TO DO = Pick out each line of the records in which the word "picture" appears.

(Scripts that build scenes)
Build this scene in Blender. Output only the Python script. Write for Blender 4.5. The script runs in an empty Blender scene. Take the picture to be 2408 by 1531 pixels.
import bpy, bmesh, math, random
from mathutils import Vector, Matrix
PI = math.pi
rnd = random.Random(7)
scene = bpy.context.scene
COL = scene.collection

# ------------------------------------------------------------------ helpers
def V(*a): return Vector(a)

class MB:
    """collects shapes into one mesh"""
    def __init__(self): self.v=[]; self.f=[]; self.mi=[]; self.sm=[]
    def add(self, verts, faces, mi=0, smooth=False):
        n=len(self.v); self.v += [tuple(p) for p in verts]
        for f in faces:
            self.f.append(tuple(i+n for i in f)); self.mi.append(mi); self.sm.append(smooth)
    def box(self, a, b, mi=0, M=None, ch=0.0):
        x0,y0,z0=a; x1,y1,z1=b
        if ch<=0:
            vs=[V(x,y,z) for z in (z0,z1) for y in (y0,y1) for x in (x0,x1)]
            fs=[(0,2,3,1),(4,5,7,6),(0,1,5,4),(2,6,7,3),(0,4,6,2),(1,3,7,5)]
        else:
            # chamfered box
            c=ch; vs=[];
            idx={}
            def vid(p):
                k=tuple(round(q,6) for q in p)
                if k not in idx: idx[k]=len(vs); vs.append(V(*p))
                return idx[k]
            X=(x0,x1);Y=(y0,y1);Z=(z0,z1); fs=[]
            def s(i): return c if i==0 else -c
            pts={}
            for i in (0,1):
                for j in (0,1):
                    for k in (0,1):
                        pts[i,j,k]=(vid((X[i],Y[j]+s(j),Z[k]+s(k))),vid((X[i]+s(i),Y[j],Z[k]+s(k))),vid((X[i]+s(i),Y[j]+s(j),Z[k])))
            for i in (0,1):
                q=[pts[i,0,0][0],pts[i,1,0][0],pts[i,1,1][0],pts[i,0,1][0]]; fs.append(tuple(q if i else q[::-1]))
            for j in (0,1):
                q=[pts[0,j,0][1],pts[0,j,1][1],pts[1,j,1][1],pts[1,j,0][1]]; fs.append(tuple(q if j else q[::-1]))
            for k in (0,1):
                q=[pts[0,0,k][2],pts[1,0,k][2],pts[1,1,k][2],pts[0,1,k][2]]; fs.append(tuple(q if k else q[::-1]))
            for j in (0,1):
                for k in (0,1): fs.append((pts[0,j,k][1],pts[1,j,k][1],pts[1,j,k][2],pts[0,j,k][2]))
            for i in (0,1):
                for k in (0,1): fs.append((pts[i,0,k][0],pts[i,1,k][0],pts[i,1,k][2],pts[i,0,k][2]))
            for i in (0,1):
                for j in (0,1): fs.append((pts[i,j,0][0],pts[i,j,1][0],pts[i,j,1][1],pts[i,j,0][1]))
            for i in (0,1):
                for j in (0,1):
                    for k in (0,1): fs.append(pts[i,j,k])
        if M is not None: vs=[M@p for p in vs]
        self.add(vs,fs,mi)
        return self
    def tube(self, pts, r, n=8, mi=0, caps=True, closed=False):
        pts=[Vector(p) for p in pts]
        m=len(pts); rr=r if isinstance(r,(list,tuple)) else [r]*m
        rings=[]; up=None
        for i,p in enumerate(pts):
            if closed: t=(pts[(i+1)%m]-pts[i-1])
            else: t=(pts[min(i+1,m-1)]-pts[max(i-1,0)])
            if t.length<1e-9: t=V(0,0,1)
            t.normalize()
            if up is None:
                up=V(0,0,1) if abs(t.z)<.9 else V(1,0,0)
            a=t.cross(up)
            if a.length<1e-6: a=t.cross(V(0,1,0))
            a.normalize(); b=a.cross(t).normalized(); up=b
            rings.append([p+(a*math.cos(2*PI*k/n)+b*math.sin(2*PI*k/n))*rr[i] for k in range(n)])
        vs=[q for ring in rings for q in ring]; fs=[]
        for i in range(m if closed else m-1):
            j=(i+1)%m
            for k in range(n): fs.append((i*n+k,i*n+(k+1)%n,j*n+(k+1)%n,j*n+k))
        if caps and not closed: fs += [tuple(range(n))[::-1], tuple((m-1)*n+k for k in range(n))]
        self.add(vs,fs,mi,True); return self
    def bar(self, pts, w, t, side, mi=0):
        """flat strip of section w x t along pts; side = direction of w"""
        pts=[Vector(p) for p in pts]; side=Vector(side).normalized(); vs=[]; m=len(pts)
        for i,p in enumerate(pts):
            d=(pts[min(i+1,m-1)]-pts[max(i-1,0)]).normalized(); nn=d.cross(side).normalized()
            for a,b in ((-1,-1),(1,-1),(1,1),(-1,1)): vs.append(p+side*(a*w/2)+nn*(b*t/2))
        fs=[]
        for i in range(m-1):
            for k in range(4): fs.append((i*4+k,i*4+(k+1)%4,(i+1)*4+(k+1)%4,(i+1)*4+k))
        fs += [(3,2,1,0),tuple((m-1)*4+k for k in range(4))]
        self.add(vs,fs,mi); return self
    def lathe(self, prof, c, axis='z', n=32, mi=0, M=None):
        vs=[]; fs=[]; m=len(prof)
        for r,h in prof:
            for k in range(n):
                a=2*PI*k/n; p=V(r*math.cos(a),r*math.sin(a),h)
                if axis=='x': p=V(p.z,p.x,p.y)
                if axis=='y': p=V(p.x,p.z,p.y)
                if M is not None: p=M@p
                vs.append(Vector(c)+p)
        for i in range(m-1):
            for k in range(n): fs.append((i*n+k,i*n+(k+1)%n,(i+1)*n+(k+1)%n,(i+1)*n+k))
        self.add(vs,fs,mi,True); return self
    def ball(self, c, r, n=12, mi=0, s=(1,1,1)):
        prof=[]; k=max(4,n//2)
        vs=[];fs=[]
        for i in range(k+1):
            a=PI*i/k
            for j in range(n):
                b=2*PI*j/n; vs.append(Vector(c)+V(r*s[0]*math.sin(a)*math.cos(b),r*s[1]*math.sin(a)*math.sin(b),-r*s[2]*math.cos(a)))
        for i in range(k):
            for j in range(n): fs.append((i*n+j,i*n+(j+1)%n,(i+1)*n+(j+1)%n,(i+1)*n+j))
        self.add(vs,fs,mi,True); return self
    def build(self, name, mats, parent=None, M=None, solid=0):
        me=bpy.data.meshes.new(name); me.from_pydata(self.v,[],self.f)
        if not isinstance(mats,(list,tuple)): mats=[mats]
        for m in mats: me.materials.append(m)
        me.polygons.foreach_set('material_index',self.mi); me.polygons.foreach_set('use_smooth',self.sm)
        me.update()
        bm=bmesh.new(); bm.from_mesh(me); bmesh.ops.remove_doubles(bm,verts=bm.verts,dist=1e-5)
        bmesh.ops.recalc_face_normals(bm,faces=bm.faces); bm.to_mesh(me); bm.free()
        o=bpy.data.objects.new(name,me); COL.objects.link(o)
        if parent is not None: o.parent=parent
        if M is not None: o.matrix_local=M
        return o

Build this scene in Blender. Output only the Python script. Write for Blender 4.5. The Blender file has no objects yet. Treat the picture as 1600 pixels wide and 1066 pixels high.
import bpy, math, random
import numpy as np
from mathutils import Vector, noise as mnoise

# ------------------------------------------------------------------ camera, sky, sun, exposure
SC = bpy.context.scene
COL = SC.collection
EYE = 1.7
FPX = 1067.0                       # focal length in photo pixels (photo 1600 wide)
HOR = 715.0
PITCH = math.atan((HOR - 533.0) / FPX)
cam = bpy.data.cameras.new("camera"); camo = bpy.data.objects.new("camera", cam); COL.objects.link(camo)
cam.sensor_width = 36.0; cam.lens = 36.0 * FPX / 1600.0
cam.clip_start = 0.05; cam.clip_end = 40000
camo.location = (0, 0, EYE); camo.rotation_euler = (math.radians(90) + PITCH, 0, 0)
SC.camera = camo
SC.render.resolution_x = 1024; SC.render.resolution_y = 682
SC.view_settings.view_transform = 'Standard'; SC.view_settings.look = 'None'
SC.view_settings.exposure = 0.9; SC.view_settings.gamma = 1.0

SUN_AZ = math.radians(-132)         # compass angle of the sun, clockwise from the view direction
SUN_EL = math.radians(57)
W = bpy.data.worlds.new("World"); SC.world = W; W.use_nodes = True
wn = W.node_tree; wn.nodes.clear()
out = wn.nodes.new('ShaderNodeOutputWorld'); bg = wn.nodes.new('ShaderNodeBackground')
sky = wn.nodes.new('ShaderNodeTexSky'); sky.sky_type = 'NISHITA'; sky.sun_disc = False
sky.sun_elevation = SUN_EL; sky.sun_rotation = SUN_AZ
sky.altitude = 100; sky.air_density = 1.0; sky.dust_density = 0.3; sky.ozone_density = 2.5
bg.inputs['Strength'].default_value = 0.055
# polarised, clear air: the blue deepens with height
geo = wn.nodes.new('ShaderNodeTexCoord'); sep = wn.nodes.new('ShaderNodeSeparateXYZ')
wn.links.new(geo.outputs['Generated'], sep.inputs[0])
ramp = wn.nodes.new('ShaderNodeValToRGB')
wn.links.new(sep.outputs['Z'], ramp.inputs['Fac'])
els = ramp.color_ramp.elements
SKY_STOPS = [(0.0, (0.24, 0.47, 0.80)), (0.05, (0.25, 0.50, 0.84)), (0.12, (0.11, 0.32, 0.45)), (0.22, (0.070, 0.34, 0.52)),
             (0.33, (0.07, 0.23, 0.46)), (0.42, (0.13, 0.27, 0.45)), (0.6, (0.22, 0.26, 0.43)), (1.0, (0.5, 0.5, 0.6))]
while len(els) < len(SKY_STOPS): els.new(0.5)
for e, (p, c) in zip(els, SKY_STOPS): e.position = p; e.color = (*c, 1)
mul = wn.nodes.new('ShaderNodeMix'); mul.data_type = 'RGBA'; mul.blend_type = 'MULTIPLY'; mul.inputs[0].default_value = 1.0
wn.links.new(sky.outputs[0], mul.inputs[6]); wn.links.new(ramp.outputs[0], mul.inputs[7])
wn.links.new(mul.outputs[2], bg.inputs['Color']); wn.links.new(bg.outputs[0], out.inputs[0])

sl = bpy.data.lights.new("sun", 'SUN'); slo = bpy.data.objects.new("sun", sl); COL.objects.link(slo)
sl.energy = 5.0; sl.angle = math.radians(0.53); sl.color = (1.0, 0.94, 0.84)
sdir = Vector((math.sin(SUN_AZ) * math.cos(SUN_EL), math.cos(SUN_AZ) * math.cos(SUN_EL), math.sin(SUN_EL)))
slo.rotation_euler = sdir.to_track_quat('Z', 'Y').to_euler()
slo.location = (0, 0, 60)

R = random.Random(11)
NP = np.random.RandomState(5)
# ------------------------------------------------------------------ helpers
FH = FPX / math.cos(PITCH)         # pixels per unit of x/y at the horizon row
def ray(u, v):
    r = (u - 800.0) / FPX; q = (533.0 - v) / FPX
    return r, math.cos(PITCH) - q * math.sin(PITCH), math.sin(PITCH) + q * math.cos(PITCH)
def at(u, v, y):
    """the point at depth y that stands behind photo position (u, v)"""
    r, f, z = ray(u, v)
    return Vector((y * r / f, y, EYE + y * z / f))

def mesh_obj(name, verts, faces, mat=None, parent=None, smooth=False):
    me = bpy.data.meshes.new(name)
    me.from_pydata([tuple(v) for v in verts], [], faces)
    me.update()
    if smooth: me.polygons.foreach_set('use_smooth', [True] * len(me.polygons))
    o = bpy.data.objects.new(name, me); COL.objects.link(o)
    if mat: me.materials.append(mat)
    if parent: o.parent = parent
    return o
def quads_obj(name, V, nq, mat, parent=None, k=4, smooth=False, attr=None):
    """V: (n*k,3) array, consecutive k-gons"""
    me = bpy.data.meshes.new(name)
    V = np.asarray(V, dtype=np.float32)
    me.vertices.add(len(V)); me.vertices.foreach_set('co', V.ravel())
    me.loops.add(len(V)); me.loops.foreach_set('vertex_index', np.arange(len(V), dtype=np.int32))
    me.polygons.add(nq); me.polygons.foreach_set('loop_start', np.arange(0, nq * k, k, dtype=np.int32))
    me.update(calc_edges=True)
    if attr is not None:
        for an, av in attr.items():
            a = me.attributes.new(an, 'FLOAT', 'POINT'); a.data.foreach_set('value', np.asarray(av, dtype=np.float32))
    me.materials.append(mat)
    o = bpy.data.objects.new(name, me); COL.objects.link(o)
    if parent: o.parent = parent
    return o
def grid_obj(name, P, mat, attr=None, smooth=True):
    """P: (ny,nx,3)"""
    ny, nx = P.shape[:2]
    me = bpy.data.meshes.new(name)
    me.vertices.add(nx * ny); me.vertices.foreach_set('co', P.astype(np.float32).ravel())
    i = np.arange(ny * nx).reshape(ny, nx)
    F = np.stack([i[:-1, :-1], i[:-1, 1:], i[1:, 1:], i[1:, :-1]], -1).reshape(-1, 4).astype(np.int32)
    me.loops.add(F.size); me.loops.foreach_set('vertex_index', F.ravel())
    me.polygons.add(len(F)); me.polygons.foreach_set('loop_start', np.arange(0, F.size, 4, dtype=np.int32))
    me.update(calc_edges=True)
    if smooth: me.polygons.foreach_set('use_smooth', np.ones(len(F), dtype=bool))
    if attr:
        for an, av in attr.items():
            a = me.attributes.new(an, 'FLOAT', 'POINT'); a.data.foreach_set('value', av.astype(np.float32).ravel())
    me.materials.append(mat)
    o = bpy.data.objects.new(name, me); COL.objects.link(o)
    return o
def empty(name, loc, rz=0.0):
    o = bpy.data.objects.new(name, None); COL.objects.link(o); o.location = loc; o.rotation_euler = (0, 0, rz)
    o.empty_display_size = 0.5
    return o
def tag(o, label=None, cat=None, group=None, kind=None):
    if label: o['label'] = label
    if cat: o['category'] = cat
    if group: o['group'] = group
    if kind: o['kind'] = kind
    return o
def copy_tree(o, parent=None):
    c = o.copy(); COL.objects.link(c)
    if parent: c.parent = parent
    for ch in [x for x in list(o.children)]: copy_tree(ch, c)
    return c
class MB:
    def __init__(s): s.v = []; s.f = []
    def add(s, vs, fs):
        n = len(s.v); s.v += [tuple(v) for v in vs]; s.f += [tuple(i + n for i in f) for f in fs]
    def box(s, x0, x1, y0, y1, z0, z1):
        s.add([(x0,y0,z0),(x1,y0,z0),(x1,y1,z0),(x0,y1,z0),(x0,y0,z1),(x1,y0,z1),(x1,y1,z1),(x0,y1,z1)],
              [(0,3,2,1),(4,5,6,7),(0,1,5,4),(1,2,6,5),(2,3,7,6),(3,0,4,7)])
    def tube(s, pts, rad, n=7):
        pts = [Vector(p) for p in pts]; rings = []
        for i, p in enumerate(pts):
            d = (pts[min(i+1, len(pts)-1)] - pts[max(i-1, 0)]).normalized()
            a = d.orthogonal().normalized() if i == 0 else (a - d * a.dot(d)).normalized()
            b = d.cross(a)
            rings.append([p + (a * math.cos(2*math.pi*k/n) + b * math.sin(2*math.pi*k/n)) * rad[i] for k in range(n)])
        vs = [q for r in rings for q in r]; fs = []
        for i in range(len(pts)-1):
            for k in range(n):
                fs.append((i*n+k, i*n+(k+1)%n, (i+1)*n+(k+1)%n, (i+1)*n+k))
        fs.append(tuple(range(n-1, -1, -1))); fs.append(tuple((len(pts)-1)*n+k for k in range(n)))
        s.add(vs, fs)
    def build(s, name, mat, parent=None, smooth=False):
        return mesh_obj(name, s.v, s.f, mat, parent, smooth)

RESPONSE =
Build this scene in Blender. Output only the Python script. Write for Blender 4.5. The script runs in an empty Blender scene. Take the picture to be 2408 by 1531 pixels.
Build this scene in Blender. Output only the Python script. Write for Blender 4.5. The Blender file has no objects yet. Treat the picture as 1600 pixels wide and 1066 pixels high.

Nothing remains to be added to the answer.